Count lines with "Write" in them. Report only the total.
....................
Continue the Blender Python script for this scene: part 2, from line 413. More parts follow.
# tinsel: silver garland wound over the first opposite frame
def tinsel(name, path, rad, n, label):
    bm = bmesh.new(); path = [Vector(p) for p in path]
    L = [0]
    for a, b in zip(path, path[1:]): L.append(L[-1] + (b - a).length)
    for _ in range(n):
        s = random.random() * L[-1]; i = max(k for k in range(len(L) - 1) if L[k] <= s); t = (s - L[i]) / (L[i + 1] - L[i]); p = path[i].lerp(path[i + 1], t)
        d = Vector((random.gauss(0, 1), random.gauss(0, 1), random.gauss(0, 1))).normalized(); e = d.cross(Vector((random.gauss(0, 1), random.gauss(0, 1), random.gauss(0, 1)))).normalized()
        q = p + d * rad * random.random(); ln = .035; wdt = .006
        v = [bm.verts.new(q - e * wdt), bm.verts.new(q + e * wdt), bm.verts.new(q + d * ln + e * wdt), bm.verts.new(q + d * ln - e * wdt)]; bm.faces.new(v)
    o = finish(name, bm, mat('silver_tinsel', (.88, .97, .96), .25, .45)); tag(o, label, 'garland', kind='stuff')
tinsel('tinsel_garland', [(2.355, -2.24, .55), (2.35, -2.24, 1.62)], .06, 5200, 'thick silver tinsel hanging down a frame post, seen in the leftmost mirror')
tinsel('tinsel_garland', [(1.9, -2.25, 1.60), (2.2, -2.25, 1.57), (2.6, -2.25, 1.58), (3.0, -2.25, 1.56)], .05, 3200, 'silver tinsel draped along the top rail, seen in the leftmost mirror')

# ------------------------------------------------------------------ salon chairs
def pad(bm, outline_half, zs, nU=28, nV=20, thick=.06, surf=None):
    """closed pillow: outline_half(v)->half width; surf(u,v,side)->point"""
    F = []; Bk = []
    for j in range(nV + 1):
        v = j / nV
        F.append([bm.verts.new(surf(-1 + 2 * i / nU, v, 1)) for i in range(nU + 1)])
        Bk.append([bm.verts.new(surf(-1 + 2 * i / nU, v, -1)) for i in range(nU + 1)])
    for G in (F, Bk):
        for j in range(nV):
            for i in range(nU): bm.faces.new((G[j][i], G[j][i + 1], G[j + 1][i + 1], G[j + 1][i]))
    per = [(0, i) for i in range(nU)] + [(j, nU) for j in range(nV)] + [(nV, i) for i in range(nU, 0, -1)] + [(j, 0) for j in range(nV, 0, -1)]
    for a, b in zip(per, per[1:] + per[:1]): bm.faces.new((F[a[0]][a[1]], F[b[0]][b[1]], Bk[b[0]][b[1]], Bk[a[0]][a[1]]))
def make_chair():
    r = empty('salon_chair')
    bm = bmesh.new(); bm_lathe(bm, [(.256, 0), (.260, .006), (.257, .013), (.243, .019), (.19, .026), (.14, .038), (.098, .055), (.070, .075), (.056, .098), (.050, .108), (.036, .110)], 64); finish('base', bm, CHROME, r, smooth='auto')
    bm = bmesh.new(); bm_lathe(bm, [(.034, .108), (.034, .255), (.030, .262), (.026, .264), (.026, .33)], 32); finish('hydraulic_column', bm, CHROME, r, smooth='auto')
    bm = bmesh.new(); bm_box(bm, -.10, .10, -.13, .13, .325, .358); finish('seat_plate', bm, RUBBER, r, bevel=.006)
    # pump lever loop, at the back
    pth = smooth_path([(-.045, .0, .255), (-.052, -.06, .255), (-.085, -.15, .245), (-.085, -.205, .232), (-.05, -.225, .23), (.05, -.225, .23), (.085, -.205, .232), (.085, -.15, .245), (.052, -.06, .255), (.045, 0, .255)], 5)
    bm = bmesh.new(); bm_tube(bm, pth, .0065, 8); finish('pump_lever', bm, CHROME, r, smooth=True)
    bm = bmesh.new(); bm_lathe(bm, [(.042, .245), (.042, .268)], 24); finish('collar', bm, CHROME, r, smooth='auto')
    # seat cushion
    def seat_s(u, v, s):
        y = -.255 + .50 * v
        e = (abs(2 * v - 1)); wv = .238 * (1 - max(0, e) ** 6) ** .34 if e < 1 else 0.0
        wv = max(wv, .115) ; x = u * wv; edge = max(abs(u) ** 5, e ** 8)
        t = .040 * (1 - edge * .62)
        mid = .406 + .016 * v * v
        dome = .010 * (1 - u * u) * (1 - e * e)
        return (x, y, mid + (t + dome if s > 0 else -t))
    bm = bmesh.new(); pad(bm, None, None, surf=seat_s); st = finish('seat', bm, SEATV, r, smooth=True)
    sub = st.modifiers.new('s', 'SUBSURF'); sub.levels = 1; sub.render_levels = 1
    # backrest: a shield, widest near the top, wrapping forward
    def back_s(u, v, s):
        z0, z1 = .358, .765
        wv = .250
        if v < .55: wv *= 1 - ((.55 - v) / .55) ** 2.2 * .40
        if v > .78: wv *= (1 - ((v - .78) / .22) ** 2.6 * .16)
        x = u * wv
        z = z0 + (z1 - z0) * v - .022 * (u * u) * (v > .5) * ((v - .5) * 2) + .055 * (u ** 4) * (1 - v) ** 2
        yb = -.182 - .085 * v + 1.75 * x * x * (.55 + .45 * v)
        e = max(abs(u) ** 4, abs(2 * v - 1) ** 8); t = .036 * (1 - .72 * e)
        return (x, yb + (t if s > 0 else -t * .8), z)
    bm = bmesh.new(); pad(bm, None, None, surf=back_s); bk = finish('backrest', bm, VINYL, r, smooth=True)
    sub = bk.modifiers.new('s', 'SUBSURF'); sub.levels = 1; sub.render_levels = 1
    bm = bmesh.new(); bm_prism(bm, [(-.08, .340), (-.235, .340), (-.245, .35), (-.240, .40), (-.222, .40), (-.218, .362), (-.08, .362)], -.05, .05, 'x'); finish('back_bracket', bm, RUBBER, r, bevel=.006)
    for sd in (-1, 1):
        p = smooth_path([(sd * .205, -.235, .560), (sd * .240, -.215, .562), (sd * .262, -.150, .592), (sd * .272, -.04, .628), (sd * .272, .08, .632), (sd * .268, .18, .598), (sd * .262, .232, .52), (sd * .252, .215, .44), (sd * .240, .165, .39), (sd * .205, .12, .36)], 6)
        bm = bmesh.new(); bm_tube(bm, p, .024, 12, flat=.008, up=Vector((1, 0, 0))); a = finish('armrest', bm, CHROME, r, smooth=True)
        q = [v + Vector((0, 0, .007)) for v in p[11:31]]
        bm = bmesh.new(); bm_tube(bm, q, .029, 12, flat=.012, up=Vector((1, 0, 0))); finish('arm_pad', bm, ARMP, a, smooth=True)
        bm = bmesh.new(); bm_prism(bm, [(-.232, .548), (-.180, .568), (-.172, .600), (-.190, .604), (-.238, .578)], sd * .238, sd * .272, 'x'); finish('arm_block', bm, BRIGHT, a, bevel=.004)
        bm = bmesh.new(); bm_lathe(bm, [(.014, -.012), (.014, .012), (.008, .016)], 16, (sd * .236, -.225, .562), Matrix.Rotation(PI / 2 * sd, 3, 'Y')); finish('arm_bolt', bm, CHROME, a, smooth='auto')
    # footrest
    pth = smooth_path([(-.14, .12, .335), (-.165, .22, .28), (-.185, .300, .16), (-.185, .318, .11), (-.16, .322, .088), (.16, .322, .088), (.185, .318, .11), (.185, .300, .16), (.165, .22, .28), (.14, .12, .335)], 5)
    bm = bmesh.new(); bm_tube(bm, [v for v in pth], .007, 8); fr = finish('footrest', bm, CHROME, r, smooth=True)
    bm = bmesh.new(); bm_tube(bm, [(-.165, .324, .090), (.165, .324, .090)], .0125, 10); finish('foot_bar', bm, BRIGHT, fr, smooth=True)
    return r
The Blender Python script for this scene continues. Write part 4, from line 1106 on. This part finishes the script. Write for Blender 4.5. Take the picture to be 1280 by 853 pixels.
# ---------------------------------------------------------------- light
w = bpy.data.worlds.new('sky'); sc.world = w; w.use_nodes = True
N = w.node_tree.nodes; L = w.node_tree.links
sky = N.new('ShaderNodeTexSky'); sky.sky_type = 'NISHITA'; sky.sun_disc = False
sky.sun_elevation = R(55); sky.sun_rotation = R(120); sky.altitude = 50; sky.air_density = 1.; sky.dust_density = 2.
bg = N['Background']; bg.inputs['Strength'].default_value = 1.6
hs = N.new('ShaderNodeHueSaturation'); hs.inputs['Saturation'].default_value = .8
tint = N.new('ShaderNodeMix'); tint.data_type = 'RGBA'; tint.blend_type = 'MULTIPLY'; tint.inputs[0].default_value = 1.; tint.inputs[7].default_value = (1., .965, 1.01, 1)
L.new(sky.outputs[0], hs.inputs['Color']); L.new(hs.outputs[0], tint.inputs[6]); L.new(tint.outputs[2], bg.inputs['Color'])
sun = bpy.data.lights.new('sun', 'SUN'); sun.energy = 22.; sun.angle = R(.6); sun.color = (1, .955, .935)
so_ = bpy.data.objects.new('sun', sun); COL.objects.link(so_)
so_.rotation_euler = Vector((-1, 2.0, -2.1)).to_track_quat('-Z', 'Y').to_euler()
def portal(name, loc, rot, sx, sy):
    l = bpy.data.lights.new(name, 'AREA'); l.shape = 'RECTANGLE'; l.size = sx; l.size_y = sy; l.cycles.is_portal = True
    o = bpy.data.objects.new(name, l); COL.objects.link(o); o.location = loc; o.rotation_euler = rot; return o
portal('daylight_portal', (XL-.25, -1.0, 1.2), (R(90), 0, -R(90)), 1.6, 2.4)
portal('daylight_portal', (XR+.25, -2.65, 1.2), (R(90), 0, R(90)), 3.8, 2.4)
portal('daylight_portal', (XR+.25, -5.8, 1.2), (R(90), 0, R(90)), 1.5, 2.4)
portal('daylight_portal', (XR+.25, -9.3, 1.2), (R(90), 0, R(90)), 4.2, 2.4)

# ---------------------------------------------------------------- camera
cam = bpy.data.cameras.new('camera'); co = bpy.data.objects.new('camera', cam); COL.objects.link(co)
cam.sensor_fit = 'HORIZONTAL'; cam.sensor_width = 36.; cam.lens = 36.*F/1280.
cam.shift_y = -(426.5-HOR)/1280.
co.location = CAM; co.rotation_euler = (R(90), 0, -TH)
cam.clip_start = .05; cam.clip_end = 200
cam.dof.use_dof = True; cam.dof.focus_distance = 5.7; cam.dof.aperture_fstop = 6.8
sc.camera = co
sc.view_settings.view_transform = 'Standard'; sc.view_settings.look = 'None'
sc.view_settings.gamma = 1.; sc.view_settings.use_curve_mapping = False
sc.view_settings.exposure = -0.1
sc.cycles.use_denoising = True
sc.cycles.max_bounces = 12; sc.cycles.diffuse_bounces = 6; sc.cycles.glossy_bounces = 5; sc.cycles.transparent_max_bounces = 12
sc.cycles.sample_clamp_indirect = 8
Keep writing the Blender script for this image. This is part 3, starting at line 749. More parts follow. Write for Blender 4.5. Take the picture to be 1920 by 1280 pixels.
....................
Full output> 2